В руках людей в центре процессий появились предметы, похожие на веники, связанные из железных цепей. Они махали этими штуками и в такт барабанному бою опускали их себе на спину, впрочем, довольно бережно.
В этих условных самоистязаниях участвовали только мужчины. Женщины во всем черном стояли на тротуарах и внимательно за ними наблюдали.
Выяснить, что это было, удалось только в гостинице. Мы спросили у портье, что творится, и для ясности показали, как бьют в барабан. Он понял сразу.
-- Вы знаете, был такой имам Хусейн. Его убили. Это "бдыш-бдыш", - тут он тоже показал, как бьют в барабан, - будет пять ночей до дня убийства и пять после.
Дань памяти имама Хусейна шииты отдавали очень прилежно. Скоро нам объяснили, что означают железные плетки. Такими же тысячу лет назад забили несчастного имама. Когда участвующие в траурных мероприятиях иранцы не стегали себя плеткой, они в том же ритме били себя кулаками в грудь. Это означало, что имам всегда в их сердцах.

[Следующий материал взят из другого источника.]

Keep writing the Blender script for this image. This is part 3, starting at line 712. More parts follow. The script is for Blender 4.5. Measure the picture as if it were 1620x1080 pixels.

Местные каналы показывали шиитов, истязающих себя в мечетях, с утра до вечера. В новостях были прямые включения. Кто-то бил себя до крови, кто-то плакал. На улицах, кстати, били не до крови и не плакали.
Если телевизор был в кафе или на вокзале, обязательно находились несколько человек, которые за этими процедурами почитания имама Хусейна начинали с интересом следить.
Бандар-Аббас Из Шираза мы отправились в Бандар-Аббас - самый большой иранский портовый город на Персидском заливе. Самолет был ночной, и по прибытии некстати выяснилось, что заняты все гостиницы приемлемого качества и стоимости. Было далеко за полночь, когда мы стали ловить такси у очередного отеля, где не было свободных номеров, как вдруг на другой стороне дороги остановилась машина, из окна которой нам прокричали: -- Не волнуйтесь, я знаю английский и сейчас вам помогу.
В машине было двое. Того, кто говорил по-английски, звали Торадж. Узнав, что мы из России, он сказал, что лучше мы были бы из Киева.